Contrary to the polite fib told on the Old Right, the neocons did not “occupy” the conservative movement. They were invited in to carry out their glorious Anschluss, cheered on by some of the most influential conservatives of the 70’s. Neoconservatives were not intruders, but rather the thought police whom movement conservatives of the 70’s, 80’s, and 90’s have worked hard to obey. Like the subjects in Hobbes’ state of nature, these morally divided and emotionally insecure individuals needed a commonwealth in which to live together. As fate would have it, neoconservatives were happy to provide one, in exchange for the surrender of their subjects’ natural freedom.

The inhabitants of this commonwealth lack the “intellectual discrimination” that Claes Ryn and George Panichas see as vanishing on the right. But they also lack even that elemental moral sense that helps to distinguish adults from children. Thus movement conservatives go after old friends for not proffering the approved neocon opinions about the state of the world.

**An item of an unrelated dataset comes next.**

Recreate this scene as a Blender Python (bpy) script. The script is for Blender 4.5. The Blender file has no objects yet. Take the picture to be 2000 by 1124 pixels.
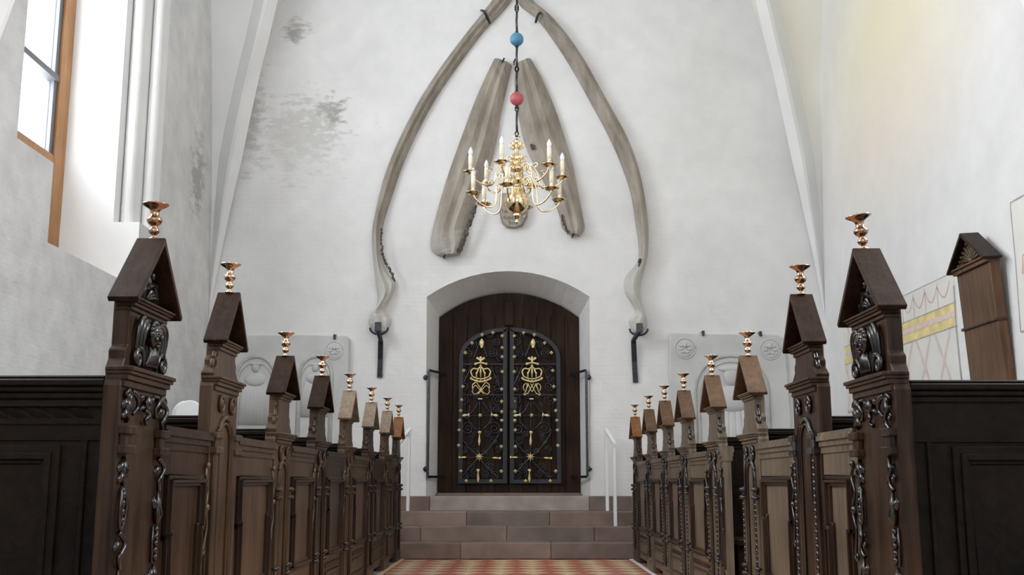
import bpy, bmesh, math, random
from mathutils import Vector, Matrix
R_ = random.Random(7)
sc = bpy.context.scene
COL = sc.collection
PI = math.pi
rad = math.radians

# ------------------------------------------------------------------ camera, world, lights, exposure
EYE = 0.745
FPX = 2135.0
PITCH = math.atan(378 / FPX)
YAW = 9 / FPX * math.cos(PITCH)
cam_d = bpy.data.cameras.new('camera')
cam_d.sensor_fit = 'HORIZONTAL'; cam_d.sensor_width = 36.0; cam_d.lens = FPX / 2000 * 36.0
cam_d.clip_start = 0.05; cam_d.clip_end = 200
cam = bpy.data.objects.new('camera', cam_d); COL.objects.link(cam)
cam.location = (0, 0, EYE)
cam.rotation_euler = (PI / 2 + PITCH, 0, YAW)
sc.camera = cam

vs = sc.view_settings
sc.display_settings.display_device = 'sRGB'
vs.view_transform = 'Standard'; vs.look = 'None'; vs.gamma = 1.0; vs.use_curve_mapping = False
vs.exposure = 0.07

w = bpy.data.worlds.new('sky'); sc.world = w; w.use_nodes = True
w.node_tree.nodes['Background'].inputs[0].default_value = (0.88, 0.94, 1.0, 1)
w.node_tree.nodes['Background'].inputs[1].default_value = 4.0


def area(name, loc, rot, sx, sy, power, col=(0.985, 0.97, 1.0)):
    d = bpy.data.lights.new(name, 'AREA'); d.shape = 'RECTANGLE'; d.size = sx; d.size_y = sy
    d.energy = power; d.color = col
    o = bpy.data.objects.new(name, d); COL.objects.link(o)
    o.location = loc; o.rotation_euler = rot
    return o

# daylight standing in the window openings (bay windows left and right, chancel window behind the camera)
WIN_H = (2.6, 6.2)
area('daylight_near_bay_left', (-4.40, 8.35, 4.6), (0, -PI / 2, 0), 3.7, 2.3, 290, (0.95, 0.97, 1.0))
for yy, pl, pr in ((3.8, 215, 190), (-1.6, 12, 10)):
    area('daylight_left', (-4.05, yy, 4.4), (0, -PI / 2, 0), 3.4, 1.7, pl)
    area('daylight_right', (4.05, yy, 4.4), (0, PI / 2, 0), 3.4, 1.7, pr)
area('daylight_chancel', (0, -4.55, 4.3), (PI / 2, 0, 0), 3.4, 4.4, 20)

# ------------------------------------------------------------------ measuring helper: photo pixel -> point on a plane of the place


def ray(u, v):
    F = Vector((0, math.cos(PITCH), math.sin(PITCH))); U = Vector((0, -math.sin(PITCH), math.cos(PITCH)))
    d = F + Vector((1, 0, 0)) * ((u - 1000) / FPX) + U * ((562 - v) / FPX)
    c, s = math.cos(YAW), math.sin(YAW)
    return Vector((c * d.x - s * d.y, s * d.x + c * d.y, d.z))


def atY(u, v, Y):
    d = ray(u, v); t = Y / d.y
    return (d.x * t, d.z * t + EYE)


def atX(u, v, X):
    d = ray(u, v); t = X / d.x
    return (d.y * t, d.z * t + EYE)

# ------------------------------------------------------------------ mesh builder


def frame_of(t):
    t = t.normalized()
    a = Vector((0, 0, 1)) if abs(t.z) < 0.9 else Vector((1, 0, 0))
    x = a.cross(t).normalized()
    return x, t.cross(x).normalized()


class MB:
    def __init__(self):
        self.v = []; self.f = []; self.s = []; self.m = []; self.mi = 0

    def add(self, verts, faces, smooth=False):
        o = len(self.v)
        self.v.extend([tuple(p) for p in verts])
        for f in faces:
            self.f.append([i + o for i in f]); self.s.append(smooth); self.m.append(self.mi)
        return self

    def box(self, x0, x1, y0, y1, z0, z1):
        x0, x1 = min(x0, x1), max(x0, x1); y0, y1 = min(y0, y1), max(y0, y1); z0, z1 = min(z0, z1), max(z0, z1)
        v = [(x, y, z) for z in (z0, z1) for y in (y0, y1) for x in (x0, x1)]
        return self.add(v, [(0, 2, 3, 1), (4, 5, 7, 6), (0, 1, 5, 4), (2, 6, 7, 3), (0, 4, 6, 2), (1, 3, 7, 5)])

    def prism(self, poly, d0, d1, axes='xzy', smooth=False):
        """poly of (a,b) extruded along c between d0,d1; axes gives which coords a,b,c are"""
        ia = {'x': 0, 'y': 1, 'z': 2}
        A, B, Cc = (ia[k] for k in axes)
        n = len(poly); vs_ = []
        for d in (d0, d1):
            for a, b in poly:
                p = [0, 0, 0]; p[A] = a; p[B] = b; p[Cc] = d; vs_.append(p)
        faces = [list(range(n))[::-1], [i + n for i in range(n)]]
        self.add(vs_, faces)
        self.add(vs_, [(i, (i + 1) % n, (i + 1) % n + n, i + n) for i in range(n)], smooth)
        return self

    def tube(self, pts, r, n=6, smooth=True, caps=True, flat=None):
        """flat=(axis Vector, factor): squash the section along that axis"""
        pts = [Vector(p) for p in pts]
        if not hasattr(r, '__len__'): r = [r] * len(pts)
        rings = []
        t0 = (pts[1] - pts[0]); x, y = frame_of(t0)
        for i, p in enumerate(pts):
            if i == 0: t = pts[1] - pts[0]
            elif i == len(pts) - 1: t = pts[-1] - pts[-2]
            else: t = (pts[i + 1] - pts[i - 1])
            if t.length < 1e-9: t = t0
            t.normalize()
            x = (x - t * x.dot(t))
            if x.length < 1e-6: x, _ = frame_of(t)
            x.normalize(); y = t.cross(x)
            ring = []
            for k in range(n):
                a = 2 * PI * (k + 0.5) / n
                q = (x * math.cos(a) + y * math.sin(a)) * r[i]
                if flat: q = q - flat[0] * (q.dot(flat[0]) * (1 - flat[1]))
                ring.append(p + q)
            rings.append(ring)
        vs_ = [q for rg in rings for q in rg]
        fs = []
        for i in range(len(rings) - 1):
            for k in range(n):
                fs.append((i * n + k, i * n + (k + 1) % n, (i + 1) * n + (k + 1) % n, (i + 1) * n + k))
        self.add(vs_, fs, smooth)
        if caps:
            o = len(self.v) - len(vs_)
            self.f.append([o + k for k in range(n)][::-1]); self.s.append(False); self.m.append(self.mi)
            self.f.append([o + (len(rings) - 1) * n + k for k in range(n)]); self.s.append(False); self.m.append(self.mi)
        return self

    def lathe(self, prof, c=(0, 0, 0), n=16, smooth=True, axis='z'):
        vs_ = []
        for r, h in prof:
            for k in range(n):
                a = 2 * PI * k / n
                if axis == 'z': vs_.append((c[0] + r * math.cos(a), c[1] + r * math.sin(a), c[2] + h))
                elif axis == 'x': vs_.append((c[0] + h, c[1] + r * math.cos(a), c[2] + r * math.sin(a)))
                else: vs_.append((c[0] + r * math.sin(a), c[1] + h, c[2] + r * math.cos(a)))
        fs = []
        for i in range(len(prof) - 1):
            for k in range(n):
                fs.append((i * n + k, i * n + (k + 1) % n, (i + 1) * n + (k + 1) % n, (i + 1) * n + k))
        fs.append(tuple(range(n))[::-1]); fs.append(tuple((len(prof) - 1) * n + k for k in range(n)))
        return self.add(vs_, fs, smooth)

    def ball(self, c, rx, ry=None, rz=None, n=10, m=6, rot=None):
        ry = rx if ry is None else ry; rz = rx if rz is None else rz
        vs_ = []; c = Vector(c)
        for i in range(m + 1):
            th = PI * i / m
            for k in range(n):
                a = 2 * PI * k / n
                q = Vector((rx * math.sin(th) * math.cos(a), ry * math.sin(th) * math.sin(a), rz * math.cos(th)))
                if rot: q = rot @ q
                vs_.append(c + q)
        fs = []
        for i in range(m):
            for k in range(n):
                fs.append((i * n + k, (i + 1) * n + k, (i + 1) * n + (k + 1) % n, i * n + (k + 1) % n))
        return self.add(vs_, fs, True)

    def sweep(self, prof, path, smooth=False):
        """closed profile list of functions: path = list of (origin, ax, ay); prof = list of (a,b)"""
        n = len(prof); vs_ = []
        for o, ax, ay in path:
            for a, b in prof: vs_.append(Vector(o) + Vector(ax) * a + Vector(ay) * b)
        fs = []
        for i in range(len(path) - 1):
            for k in range(n):
                fs.append((i * n + k, i * n + (k + 1) % n, (i + 1) * n + (k + 1) % n, (i + 1) * n + k))
        fs.append(tuple(range(n))[::-1]); fs.append(tuple((len(path) - 1) * n + k for k in range(n)))
        return self.add(vs_, fs, smooth)

    def mesh(self, name, mats, bevel=None):
        me = bpy.data.meshes.new(name)
        me.from_pydata(self.v, [], self.f)
        bm = bmesh.new(); bm.from_mesh(me)
        for i, f in enumerate(bm.faces): pass
        bm.faces.ensure_lookup_table()
        for i, f in enumerate(bm.faces):
            f.smooth = self.s[i]; f.material_index = self.m[i]
        bmesh.ops.remove_doubles(bm, verts=bm.verts, dist=1e-6)
        bmesh.ops.recalc_face_normals(bm, faces=bm.faces)
        if bevel:
            es = [e for e in bm.edges if len(e.link_faces) == 2 and e.calc_face_angle(0) > 0.7 and not (e.link_faces[0].smooth and e.link_faces[1].smooth)]
            bmesh.ops.bevel(bm, geom=es, offset=bevel, segments=1, affect='EDGES', clamp_overlap=True)
        bm.to_mesh(me); bm.free()
        for m in (mats if isinstance(mats, (list, tuple)) else [mats]): me.materials.append(m)
        return me

    def build(self, name, mats, parent=None, bevel=None, loc=None):
        return link(name, self.mesh(name, mats, bevel), parent, loc)


def link(name, me, parent=None, loc=None):
    o = bpy.data.objects.new(name, me); COL.objects.link(o)
    if parent: o.parent = parent
    if loc: o.location = loc
    return o


def thing(name, label, cat, loc=(0, 0, 0), rotz=0, group=None):
    o = bpy.data.objects.new(name, None); COL.objects.link(o)
    o.empty_display_size = 0.1
    o.location = loc; o.rotation_euler = (0, 0, rotz)
    o['label'] = label; o['category'] = cat
    if group: o['group'] = group
    return o


def tag(o, label, cat, group=None):
    o['label'] = label; o['category'] = cat
    if group: o['group'] = group
    return o


def struct(o):
    o['kind'] = 'structure'
    return o


def spiral(c, ax, ay, r0, turns, n=18, start=0, rev=1):
    """spiral from outer radius r0 to centre; returns points"""
    c = Vector(c); ax = Vector(ax); ay = Vector(ay)
    out = []
    for i in range(n + 1):
        t = i / n
        r = r0 * (1 - 0.88 * t)
        a = start + rev * turns * 2 * PI * t
        out.append(c + ax * (r * math.cos(a)) + ay * (r * math.sin(a)))
    return out


def smoothpath(pts, n=6):
    """Catmull-Rom through pts"""
    pts = [Vector(p) for p in pts]; out = []
    P = [pts[0] * 2 - pts[1]] + pts + [pts[-1] * 2 - pts[-2]]
    for i in range(1, len(P) - 2):
        for k in range(n):
            t = k / n
            a, b, c, d = P[i - 1], P[i], P[i + 1], P[i + 2]
            out.append(0.5 * ((2 * b) + (c - a) * t + (2 * a - 5 * b + 4 * c - d) * t * t + (3 * b - a - 3 * c + d) * t ** 3))
    out.append(pts[-1]); return out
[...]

And they refrain from asking questions that their mortal god, the neocon sovereign, considers to be dangerously divisive. For those who try to open what solemn assemblies of neocons have decided to close there is only one response: consignment to the fever swamps of anti-Semitic insensitivity into which “responsible conservative opinion” has put anyone on the right who doesn’t quite fit into the world as conceived by David Glasner, Michael Lind, and their royal masters.

The terms anti-Semitism and insensitivity mean no more in the present conservative movement than whatever offends the sovereign. Whenever a well-heeled and socially important neocon accuses anyone on the right of being anti-Semitic or anti-Zionist, no movement conservative in good standing ever asks for proof before joining in the chorus of condemnation. In Lew Rockwell’s satirical glossary of neocon language, we are reminded that, for neoconservatives, every turn of speech and historical association refers back to their own parochial view of reality, starting with a laughably narrow view of what is good or bad for Jews. By now that semantical and historical framework has become the new foundation for what is intended to be a respectable American conservatism. Rockwell’s spoof may already be the catechism for young conservatives.